Return all of the data exactly as given.

(Scripts that build scenes)

++++++++++++++++++++

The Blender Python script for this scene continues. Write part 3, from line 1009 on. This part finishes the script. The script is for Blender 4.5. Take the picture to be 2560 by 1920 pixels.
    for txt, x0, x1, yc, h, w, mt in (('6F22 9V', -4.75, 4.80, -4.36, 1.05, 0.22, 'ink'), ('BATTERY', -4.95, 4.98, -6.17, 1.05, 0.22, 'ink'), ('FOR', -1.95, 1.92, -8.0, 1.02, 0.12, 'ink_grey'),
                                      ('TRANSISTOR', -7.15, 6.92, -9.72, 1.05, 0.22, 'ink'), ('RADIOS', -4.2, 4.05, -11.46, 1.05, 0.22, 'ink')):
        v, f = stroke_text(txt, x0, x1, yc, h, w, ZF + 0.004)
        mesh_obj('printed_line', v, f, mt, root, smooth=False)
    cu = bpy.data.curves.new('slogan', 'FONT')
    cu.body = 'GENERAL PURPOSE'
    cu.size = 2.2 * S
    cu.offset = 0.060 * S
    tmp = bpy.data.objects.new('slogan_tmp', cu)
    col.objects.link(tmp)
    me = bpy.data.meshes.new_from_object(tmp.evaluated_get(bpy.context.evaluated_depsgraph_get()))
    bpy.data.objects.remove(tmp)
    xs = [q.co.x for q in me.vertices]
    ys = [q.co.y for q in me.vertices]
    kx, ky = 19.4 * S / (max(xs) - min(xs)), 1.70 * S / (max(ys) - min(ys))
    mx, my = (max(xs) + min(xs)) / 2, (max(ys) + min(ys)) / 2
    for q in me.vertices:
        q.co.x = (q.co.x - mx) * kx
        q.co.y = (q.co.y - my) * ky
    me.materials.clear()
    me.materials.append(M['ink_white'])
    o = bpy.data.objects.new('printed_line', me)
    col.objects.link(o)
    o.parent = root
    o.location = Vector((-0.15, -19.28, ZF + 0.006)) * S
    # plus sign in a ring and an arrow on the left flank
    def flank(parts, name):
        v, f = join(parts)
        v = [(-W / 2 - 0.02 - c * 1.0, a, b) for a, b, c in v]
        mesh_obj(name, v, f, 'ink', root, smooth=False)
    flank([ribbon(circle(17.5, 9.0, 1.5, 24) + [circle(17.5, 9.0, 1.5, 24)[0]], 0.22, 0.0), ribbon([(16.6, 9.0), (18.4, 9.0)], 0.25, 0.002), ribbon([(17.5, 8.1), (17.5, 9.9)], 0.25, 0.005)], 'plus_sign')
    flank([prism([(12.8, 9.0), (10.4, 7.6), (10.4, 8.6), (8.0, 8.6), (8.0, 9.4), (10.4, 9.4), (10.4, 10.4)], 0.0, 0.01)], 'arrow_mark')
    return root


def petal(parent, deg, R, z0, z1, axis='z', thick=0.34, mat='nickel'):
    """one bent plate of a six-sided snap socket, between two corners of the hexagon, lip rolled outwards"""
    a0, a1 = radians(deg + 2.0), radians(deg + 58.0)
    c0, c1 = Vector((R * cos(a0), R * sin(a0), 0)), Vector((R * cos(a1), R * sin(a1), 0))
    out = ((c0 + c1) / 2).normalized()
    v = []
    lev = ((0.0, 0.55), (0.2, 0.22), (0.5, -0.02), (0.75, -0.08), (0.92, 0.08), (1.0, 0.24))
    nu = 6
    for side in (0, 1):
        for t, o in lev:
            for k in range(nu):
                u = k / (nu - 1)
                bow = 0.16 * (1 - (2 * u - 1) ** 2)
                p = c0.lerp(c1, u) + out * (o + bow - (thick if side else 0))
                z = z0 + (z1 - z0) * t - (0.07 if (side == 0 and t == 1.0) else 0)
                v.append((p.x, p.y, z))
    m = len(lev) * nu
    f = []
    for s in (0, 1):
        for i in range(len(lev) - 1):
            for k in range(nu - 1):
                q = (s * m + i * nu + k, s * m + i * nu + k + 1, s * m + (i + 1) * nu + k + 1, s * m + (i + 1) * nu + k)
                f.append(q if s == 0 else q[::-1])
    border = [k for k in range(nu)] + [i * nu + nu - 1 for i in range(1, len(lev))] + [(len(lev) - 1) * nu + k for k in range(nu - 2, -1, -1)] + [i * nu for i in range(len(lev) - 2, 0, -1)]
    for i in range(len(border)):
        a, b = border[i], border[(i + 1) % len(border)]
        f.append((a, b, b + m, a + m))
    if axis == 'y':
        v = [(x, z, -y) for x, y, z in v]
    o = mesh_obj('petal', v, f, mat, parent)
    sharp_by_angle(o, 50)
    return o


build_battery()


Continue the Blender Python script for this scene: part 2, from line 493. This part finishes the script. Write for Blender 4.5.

++++++++++++++++++++

EXPECTED ANSWER —
The Blender Python script for this scene continues. Write part 3, from line 1009 on. This part finishes the script. The script is for Blender 4.5. Take the picture to be 2560 by 1920 pixels.
    for txt, x0, x1, yc, h, w, mt in (('6F22 9V', -4.75, 4.80, -4.36, 1.05, 0.22, 'ink'), ('BATTERY', -4.95, 4.98, -6.17, 1.05, 0.22, 'ink'), ('FOR', -1.95, 1.92, -8.0, 1.02, 0.12, 'ink_grey'),
                                      ('TRANSISTOR', -7.15, 6.92, -9.72, 1.05, 0.22, 'ink'), ('RADIOS', -4.2, 4.05, -11.46, 1.05, 0.22, 'ink')):
        v, f = stroke_text(txt, x0, x1, yc, h, w, ZF + 0.004)
        mesh_obj('printed_line', v, f, mt, root, smooth=False)
    cu = bpy.data.curves.new('slogan', 'FONT')
    cu.body = 'GENERAL PURPOSE'
    cu.size = 2.2 * S
    cu.offset = 0.060 * S
    tmp = bpy.data.objects.new('slogan_tmp', cu)
    col.objects.link(tmp)
    me = bpy.data.meshes.new_from_object(tmp.evaluated_get(bpy.context.evaluated_depsgraph_get()))
    bpy.data.objects.remove(tmp)
    xs = [q.co.x for q in me.vertices]
    ys = [q.co.y for q in me.vertices]
    kx, ky = 19.4 * S / (max(xs) - min(xs)), 1.70 * S / (max(ys) - min(ys))
    mx, my = (max(xs) + min(xs)) / 2, (max(ys) + min(ys)) / 2
    for q in me.vertices:
        q.co.x = (q.co.x - mx) * kx
        q.co.y = (q.co.y - my) * ky
    me.materials.clear()
    me.materials.append(M['ink_white'])
    o = bpy.data.objects.new('printed_line', me)
    col.objects.link(o)
    o.parent = root
    o.location = Vector((-0.15, -19.28, ZF + 0.006)) * S
    # plus sign in a ring and an arrow on the left flank
    def flank(parts, name):
        v, f = join(parts)
        v = [(-W / 2 - 0.02 - c * 1.0, a, b) for a, b, c in v]
        mesh_obj(name, v, f, 'ink', root, smooth=False)
    flank([ribbon(circle(17.5, 9.0, 1.5, 24) + [circle(17.5, 9.0, 1.5, 24)[0]], 0.22, 0.0), ribbon([(16.6, 9.0), (18.4, 9.0)], 0.25, 0.002), ribbon([(17.5, 8.1), (17.5, 9.9)], 0.25, 0.005)], 'plus_sign')
    flank([prism([(12.8, 9.0), (10.4, 7.6), (10.4, 8.6), (8.0, 8.6), (8.0, 9.4), (10.4, 9.4), (10.4, 10.4)], 0.0, 0.01)], 'arrow_mark')
    return root


def petal(parent, deg, R, z0, z1, axis='z', thick=0.34, mat='nickel'):
    """one bent plate of a six-sided snap socket, between two corners of the hexagon, lip rolled outwards"""
    a0, a1 = radians(deg + 2.0), radians(deg + 58.0)
    c0, c1 = Vector((R * cos(a0), R * sin(a0), 0)), Vector((R * cos(a1), R * sin(a1), 0))
    out = ((c0 + c1) / 2).normalized()
    v = []
    lev = ((0.0, 0.55), (0.2, 0.22), (0.5, -0.02), (0.75, -0.08), (0.92, 0.08), (1.0, 0.24))
    nu = 6
    for side in (0, 1):
        for t, o in lev:
            for k in range(nu):
                u = k / (nu - 1)
                bow = 0.16 * (1 - (2 * u - 1) ** 2)
                p = c0.lerp(c1, u) + out * (o + bow - (thick if side else 0))
                z = z0 + (z1 - z0) * t - (0.07 if (side == 0 and t == 1.0) else 0)
                v.append((p.x, p.y, z))
    m = len(lev) * nu
    f = []
    for s in (0, 1):
        for i in range(len(lev) - 1):
            for k in range(nu - 1):
                q = (s * m + i * nu + k, s * m + i * nu + k + 1, s * m + (i + 1) * nu + k + 1, s * m + (i + 1) * nu + k)
                f.append(q if s == 0 else q[::-1])
    border = [k for k in range(nu)] + [i * nu + nu - 1 for i in range(1, len(lev))] + [(len(lev) - 1) * nu + k for k in range(nu - 2, -1, -1)] + [i * nu for i in range(len(lev) - 2, 0, -1)]
    for i in range(len(border)):
        a, b = border[i], border[(i + 1) % len(border)]
        f.append((a, b, b + m, a + m))
    if axis == 'y':
        v = [(x, z, -y) for x, y, z in v]
    o = mesh_obj('petal', v, f, mat, parent)
    sharp_by_angle(o, 50)
    return o


build_battery()


Continue the Blender Python script for this scene: part 2, from line 493. This part finishes the script. Write for Blender 4.5.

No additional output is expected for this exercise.